Apr 06, 2016 11:30 PM EDT

The Carmichael mine which is Australia's largest proposed coal project gets approval for its lease to tap on the massive fossil fuel reserves situated in the Galilee Basin. The project is led by the Indian mining company Adani, and site an approximate 60 metric tons of coal shipped to Asia via a port that piles it out right next to the Great Barrier Reef.

Environmentalists instantaneously criticized the go signal representing the final major regulatory hurdle for a mine that some cite as the passport toward a considerable expansion of extracting coal from the heart of Queensland. The Australian Conservation Foundation calls it 'grossly irresponsible' to approve a project expected to generate billions of tons of climate pollution for many years to come when global warming is already taking its toll on the world's biggest reef, as reported by Gizmodo.  

According to The Australian report, Carmichael coal mine has a proposal of $21.7 billion in the remote heart of Queensland, Australia located in the upper north of the Galilee Basin. The coal mine company said that the project will create 10,000 jobs. The infrastructure will include accommodation as well as airport. The mine plans to provide India with sufficient coal to generate power for up to 100 million people.  Green groups called Adani's suggested billions, a 60 million tonne a year a 'carbon bomb' that helps forward the world over the warming target of less than 2C world leaders conceded in Paris in December.

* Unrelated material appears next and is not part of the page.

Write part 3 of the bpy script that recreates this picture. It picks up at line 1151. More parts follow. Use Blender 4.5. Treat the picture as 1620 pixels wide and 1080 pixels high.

Although Adani gets government approval for its new mine, it doesn't mean that everything will be fine with the coal mine. Even if Adani has been granted three licenses to mine an approximated 11 billion tonnes of thermal coal in the Carmichael area, the company still has to comply with conditions to start mining in the region, as reported by Crikey.

"The mine's environmental authority had about 140 conditions to protect local flora and fauna, groundwater and surface water resources, as well as controls on dust and noise. A further 99 stringent and wide-ranging conditions apply to the rail and port elements of the project."

Before the project can go ahead, it still need more approvals including secondary approvals for an airport, power, port facilities, rail and road works.  Additionally, it needs to secure funds for the project, however, the four major banks, ANZ, NAB, Westpac and the Commonwealth Bank refused to back up the project.